Now throw in the fact that your running game, to that point, has been dominant. It has averaged nearly eight yards per carry. Your running back and offensive line have imposed their will upon your opponent’s defensive front seven.
That was the exact situation the Dallas Cowboys faced against the Green Bay Packers. And they ran the football exactly two times in the final 21 minutes of that football game, one the Cowboys ultimately lost, 37-36.
Two times — and that doesn’t include a DeMarco Murray run that was called back due to a holding penalty.
The Cowboys played like they were the team that was behind, not the ones with a dominant lead.
The Cowboys played Sunday’s game like they were the team that was behind, not the team that led. The team that was behind, the Packers, ran the ball 13 times in the same span. No one would have questioned the Packers had they thrown it on every down. But they ran it 13 times.
The Cowboys ran away and hid from a run game that saw Murray gain 134 yards on 18 carries. And the Cowboys’ explanation for not running the ball when logic dictated they should wasn’t terribly logical either.

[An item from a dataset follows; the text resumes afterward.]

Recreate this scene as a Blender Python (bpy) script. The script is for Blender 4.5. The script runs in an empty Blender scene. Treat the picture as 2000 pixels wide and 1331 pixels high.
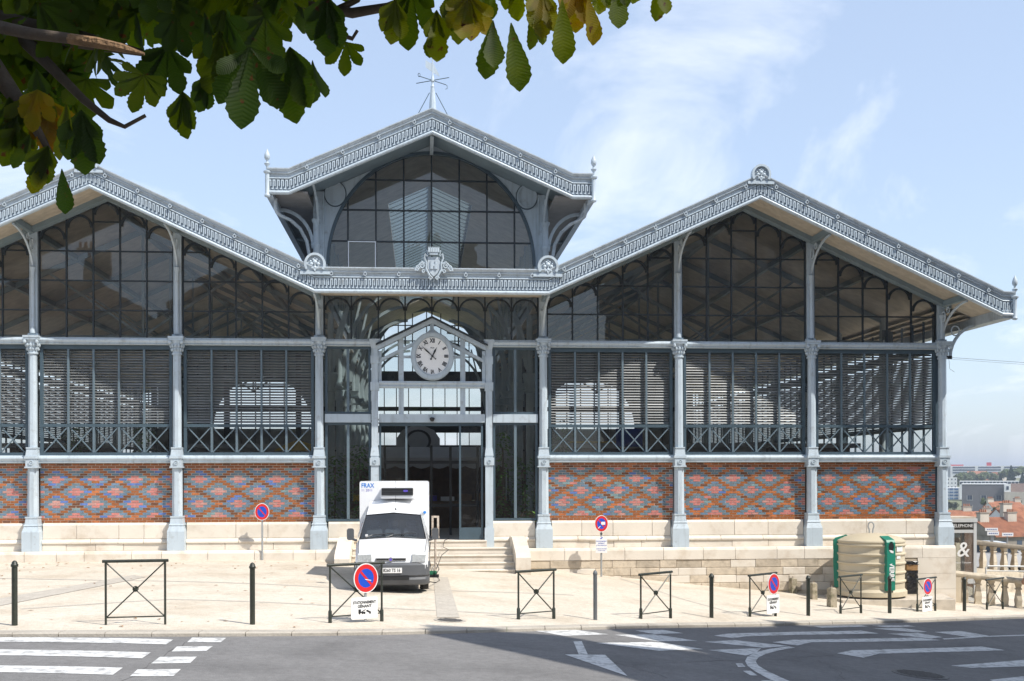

Head coach Jason Garrett had to answer for the interception Tony Romo threw with 2:58 to play, one that ultimately led to the Packers’ game-winning score. Romo was flushed out of the pocket, spun and tried to hit Miles Austin on a slant. But the Packers’ Sam Shields intercepted the pass.
Garrett said the idea on that drive was to “run the ball and make [the Packers] use clock.” But Romo’s interception was the fourth pass play on a five-play drive. Garrett then told reporters the Cowboys called a run, but Romo checked out of the play and decided to throw a pass.
Romo said the Packers overloaded the side he was going to run to, which caused him to check out of the run and into a pass play. He said he’ll do that about three to six times a game. He also said that if he had it to do again, he’s running the ball.
When a reporter asked Garrett how many of the other four plays on that drive were runs, he said he didn’t know off to the top of his head. Then, later, Garrett contradicted himself. He said the Cowboys wanted to move the ball and make the Packers use their time outs with high-percentage passes, and then run the ball.
The Cowboys’ first play on that drive was a deep bomb to Dez Bryant that fell incomplete. “We adopted an aggressive mentality, but at the same time we wanted to be smart,” Garrett said.
The bomb wasn’t a high-percentage play call, nor was it smart. The smart thing would have been to feed the ball to Murray as much as possible when the Cowboys were up 29-10. Or 29-17. Or 29-24. Or 36-24. Or 36-31.
That’s the smart thing for offensive coordinator Bill Callahan to do. That’s the smart thing for Garrett to do. That’s the smart thing for Romo to do. And none of them did it.
Not on the next-to-last drive that everyone wanted to focus on and not for the entire second half.
The Cowboys lost on Sunday because they simply weren’t smart enough to recognize what anyone with a basic understanding of football was able to while watching this game. It is just another reason why the Cowboys are who they are — a frustratingly average team that truly doesn’t know how to win.